When you take a loan, do you automatically assume that the bank which is offering the lowest interest rate is the best choice? But the fact is, there are other charges or fees which you need to pay too, and after factoring them in your loan cost, you get the annual percentage rate, or APR.
Here, we’ll be going into some detail about APR:
The actual yearly cost of your loan for any given tenure is your APR. It totals your interest fees along with any other charges levied by the lender, such as processing fees, insurance costs, among other things.
APR is calculated in percentage and it may be the same as or higher than the interest rate charged on loan.

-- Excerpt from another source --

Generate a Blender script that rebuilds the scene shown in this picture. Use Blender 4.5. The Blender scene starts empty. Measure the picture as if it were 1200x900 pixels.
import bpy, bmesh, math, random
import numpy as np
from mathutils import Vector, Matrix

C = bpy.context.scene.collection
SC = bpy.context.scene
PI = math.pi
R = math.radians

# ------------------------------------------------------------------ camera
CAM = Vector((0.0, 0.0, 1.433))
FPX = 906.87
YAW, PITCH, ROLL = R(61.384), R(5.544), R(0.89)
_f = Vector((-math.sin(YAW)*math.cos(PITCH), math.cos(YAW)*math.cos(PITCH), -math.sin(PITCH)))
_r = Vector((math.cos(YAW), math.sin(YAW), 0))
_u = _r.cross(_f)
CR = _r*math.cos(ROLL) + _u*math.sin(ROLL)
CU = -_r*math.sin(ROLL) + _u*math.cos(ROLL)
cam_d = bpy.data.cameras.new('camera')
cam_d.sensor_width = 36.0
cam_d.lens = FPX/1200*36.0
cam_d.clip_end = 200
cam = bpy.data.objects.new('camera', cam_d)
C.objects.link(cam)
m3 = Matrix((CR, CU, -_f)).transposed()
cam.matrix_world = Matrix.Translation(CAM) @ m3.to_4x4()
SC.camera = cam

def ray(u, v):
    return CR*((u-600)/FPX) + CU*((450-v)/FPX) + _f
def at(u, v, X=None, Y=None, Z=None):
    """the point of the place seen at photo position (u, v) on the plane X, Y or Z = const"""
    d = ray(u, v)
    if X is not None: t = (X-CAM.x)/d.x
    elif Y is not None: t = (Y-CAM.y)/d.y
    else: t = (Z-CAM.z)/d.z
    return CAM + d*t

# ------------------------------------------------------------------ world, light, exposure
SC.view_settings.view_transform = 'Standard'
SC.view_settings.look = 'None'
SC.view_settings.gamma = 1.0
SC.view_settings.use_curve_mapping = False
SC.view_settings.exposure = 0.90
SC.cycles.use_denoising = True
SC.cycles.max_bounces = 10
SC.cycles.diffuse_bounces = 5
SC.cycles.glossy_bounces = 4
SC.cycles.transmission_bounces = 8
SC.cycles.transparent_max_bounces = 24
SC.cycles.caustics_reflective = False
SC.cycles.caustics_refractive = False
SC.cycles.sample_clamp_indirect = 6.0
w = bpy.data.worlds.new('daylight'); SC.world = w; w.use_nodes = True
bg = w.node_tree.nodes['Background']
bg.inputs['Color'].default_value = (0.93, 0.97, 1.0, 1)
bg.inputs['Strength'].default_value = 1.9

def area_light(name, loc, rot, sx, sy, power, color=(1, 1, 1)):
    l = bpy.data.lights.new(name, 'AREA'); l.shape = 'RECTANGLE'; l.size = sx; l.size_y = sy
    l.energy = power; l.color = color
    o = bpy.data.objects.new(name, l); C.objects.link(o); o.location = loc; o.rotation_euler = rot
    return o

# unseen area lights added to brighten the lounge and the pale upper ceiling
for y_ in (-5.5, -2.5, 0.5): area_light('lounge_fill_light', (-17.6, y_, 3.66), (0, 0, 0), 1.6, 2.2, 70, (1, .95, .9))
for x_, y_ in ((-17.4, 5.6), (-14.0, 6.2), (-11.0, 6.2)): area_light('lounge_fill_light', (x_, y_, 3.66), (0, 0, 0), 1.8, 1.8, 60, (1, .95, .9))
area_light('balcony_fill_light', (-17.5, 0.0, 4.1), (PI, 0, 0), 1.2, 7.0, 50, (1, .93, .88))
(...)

Here’s the formula that you can use as an APR calculator:
APR= [{(Fees + Interest)/ Principal}/ n]*365*100
The n represents the tenure of the loan in the number of days.
Naturally, you desire a low interest rate when you apply for a personal loan. Consequently, you’ll be most drawn to the banks which offer you the lowest rate. However, as we’ve now learnt, you’ll only know of the actual lending cost after you’re done calculating the APR.
That’s why you need to be aware of the many small but significant charges levied by the banks on their personal loan and only then come to a decision. Also, note that annual percentage rate doesn’t work for floating interest rate. It’s only meant for fixed interest loans such as a personal loan.
Always remember that the banks will not bother to inform you about APR and it’s something you need to figure out on your own. This is commonplace in most financial institutes, unfortunately. Fortunately, with increased awareness thanks to the internet, more and more people are developing awareness about the importance of APR.